• [Written instruction]: Restate word for word the lines that begin the listing and end with the line holding "scene.camera = cam".
*** Information shown
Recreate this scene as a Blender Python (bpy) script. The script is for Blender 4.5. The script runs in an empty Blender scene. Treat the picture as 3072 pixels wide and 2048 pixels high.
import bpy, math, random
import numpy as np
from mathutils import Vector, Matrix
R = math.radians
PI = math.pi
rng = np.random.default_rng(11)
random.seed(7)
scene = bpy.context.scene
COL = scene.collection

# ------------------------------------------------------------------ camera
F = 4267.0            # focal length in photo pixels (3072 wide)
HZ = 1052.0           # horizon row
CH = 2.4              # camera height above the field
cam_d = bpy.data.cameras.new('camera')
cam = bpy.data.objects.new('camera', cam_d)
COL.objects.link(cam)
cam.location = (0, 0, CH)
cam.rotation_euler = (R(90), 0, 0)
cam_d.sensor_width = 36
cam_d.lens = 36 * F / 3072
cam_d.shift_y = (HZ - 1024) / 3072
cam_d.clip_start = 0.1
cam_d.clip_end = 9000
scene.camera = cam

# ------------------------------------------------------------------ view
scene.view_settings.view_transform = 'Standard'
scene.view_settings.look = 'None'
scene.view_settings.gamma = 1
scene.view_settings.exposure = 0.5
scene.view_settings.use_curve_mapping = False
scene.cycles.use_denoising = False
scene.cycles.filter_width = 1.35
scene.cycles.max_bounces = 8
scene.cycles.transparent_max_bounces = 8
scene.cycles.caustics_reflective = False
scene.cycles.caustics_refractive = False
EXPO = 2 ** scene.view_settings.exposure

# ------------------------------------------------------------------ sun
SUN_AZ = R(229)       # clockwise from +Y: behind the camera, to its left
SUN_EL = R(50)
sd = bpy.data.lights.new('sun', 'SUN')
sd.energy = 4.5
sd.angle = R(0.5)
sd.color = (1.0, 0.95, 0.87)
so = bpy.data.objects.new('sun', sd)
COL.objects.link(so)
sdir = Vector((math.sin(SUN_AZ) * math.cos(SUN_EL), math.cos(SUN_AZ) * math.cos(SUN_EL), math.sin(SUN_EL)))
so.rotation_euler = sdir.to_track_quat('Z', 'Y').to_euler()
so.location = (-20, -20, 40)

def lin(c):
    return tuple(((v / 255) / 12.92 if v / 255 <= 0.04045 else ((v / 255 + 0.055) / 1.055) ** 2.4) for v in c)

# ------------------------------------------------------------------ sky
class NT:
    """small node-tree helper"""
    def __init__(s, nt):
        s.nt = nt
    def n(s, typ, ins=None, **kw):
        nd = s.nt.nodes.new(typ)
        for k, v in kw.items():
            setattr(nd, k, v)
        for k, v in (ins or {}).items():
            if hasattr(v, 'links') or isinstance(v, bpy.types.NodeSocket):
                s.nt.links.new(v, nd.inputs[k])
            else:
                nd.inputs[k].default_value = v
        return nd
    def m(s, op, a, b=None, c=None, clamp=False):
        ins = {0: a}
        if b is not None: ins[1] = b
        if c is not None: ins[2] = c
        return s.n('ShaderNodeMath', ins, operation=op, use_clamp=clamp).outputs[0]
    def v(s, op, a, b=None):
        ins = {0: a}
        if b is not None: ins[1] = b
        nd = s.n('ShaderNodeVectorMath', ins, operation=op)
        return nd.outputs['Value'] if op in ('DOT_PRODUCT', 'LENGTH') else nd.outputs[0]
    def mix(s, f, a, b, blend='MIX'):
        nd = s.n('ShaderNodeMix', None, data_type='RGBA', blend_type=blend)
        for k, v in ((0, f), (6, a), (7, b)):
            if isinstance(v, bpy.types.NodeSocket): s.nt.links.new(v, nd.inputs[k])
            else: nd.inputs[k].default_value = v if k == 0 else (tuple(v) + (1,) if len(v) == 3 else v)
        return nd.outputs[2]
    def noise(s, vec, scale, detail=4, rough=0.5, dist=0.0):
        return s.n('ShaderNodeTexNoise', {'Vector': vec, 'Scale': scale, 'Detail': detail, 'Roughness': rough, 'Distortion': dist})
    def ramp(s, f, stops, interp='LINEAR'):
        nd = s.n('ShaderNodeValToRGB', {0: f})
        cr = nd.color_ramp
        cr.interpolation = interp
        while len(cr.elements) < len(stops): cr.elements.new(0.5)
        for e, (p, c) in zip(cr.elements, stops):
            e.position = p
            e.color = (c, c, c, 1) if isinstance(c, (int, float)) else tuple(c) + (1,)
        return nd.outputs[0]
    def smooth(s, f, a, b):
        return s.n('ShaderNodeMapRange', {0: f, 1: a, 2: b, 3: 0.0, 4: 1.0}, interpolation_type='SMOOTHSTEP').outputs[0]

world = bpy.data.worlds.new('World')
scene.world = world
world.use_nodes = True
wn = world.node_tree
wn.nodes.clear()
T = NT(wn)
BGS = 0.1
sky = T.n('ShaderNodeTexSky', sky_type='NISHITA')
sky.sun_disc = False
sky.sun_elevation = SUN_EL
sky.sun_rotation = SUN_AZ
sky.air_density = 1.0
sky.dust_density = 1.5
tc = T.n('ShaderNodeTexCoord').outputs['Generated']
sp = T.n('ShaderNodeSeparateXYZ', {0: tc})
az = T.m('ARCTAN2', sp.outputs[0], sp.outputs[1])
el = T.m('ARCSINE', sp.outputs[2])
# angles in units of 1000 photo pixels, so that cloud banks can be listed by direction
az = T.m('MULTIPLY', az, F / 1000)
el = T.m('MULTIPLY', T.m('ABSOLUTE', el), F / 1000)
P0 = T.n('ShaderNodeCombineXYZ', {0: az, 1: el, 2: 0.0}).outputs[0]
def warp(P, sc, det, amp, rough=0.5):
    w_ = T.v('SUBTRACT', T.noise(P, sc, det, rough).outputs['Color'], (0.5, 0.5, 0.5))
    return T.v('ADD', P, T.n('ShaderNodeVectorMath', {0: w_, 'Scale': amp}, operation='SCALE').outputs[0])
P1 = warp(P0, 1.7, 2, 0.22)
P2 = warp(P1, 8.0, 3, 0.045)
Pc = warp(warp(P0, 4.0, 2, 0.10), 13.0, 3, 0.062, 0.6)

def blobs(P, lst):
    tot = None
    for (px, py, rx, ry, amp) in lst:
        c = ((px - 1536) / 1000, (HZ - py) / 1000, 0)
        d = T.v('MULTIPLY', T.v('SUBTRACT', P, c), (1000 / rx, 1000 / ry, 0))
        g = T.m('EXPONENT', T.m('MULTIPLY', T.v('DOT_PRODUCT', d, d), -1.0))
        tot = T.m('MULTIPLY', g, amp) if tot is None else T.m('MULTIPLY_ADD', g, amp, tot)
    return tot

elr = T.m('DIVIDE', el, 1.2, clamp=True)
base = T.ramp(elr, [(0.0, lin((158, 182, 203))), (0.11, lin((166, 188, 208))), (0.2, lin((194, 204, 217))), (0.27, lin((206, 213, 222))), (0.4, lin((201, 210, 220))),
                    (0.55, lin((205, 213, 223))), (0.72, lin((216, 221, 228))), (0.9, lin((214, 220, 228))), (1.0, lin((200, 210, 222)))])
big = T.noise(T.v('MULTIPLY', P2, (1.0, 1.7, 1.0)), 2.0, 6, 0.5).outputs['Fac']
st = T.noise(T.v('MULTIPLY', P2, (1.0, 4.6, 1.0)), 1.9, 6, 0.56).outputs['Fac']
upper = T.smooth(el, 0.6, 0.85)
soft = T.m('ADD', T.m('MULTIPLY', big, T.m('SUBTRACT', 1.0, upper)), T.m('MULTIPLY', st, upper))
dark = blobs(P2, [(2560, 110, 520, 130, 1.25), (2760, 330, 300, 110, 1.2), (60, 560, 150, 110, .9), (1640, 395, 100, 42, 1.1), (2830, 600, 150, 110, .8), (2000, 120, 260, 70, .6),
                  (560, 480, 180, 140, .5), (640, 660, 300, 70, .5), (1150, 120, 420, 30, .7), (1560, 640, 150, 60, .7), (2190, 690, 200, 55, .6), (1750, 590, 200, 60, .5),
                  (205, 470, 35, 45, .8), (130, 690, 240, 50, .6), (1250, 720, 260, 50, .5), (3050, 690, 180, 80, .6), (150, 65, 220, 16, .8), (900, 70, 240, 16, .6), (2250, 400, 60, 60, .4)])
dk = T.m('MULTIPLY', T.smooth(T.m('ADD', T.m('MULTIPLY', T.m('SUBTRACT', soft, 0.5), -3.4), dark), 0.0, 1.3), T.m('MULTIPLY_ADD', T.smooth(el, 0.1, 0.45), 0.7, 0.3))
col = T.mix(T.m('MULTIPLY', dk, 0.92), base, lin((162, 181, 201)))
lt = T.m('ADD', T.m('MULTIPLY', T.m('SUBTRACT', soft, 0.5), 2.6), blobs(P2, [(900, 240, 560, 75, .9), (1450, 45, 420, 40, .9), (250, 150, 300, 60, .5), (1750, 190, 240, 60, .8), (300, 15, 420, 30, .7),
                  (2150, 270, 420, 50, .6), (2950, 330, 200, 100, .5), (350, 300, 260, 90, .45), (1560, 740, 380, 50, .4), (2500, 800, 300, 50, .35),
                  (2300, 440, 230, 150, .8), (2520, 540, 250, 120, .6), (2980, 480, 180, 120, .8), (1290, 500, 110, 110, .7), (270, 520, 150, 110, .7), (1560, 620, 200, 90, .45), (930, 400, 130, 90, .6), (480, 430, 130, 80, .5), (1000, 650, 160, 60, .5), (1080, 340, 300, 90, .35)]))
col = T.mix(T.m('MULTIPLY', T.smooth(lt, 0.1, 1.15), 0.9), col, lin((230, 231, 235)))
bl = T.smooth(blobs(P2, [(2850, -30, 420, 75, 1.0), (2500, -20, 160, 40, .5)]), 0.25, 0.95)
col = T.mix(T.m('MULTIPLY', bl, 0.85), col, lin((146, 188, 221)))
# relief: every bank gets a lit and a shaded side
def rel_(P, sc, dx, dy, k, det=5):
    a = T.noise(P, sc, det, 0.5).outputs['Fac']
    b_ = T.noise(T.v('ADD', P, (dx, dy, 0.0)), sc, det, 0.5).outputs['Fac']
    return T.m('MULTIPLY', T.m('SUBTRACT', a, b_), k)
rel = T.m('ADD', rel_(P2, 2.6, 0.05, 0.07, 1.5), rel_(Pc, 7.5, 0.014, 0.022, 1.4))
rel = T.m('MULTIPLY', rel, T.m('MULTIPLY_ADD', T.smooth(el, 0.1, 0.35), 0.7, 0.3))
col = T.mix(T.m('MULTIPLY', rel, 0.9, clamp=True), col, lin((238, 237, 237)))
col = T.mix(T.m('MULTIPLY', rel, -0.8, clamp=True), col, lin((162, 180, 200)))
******
• [Solution below]:
Recreate this scene as a Blender Python (bpy) script. The script is for Blender 4.5. The script runs in an empty Blender scene. Treat the picture as 3072 pixels wide and 2048 pixels high.
import bpy, math, random
import numpy as np
from mathutils import Vector, Matrix
R = math.radians
PI = math.pi
rng = np.random.default_rng(11)
random.seed(7)
scene = bpy.context.scene
COL = scene.collection

# ------------------------------------------------------------------ camera
F = 4267.0            # focal length in photo pixels (3072 wide)
HZ = 1052.0           # horizon row
CH = 2.4              # camera height above the field
cam_d = bpy.data.cameras.new('camera')
cam = bpy.data.objects.new('camera', cam_d)
COL.objects.link(cam)
cam.location = (0, 0, CH)
cam.rotation_euler = (R(90), 0, 0)
cam_d.sensor_width = 36
cam_d.lens = 36 * F / 3072
cam_d.shift_y = (HZ - 1024) / 3072
cam_d.clip_start = 0.1
cam_d.clip_end = 9000
scene.camera = cam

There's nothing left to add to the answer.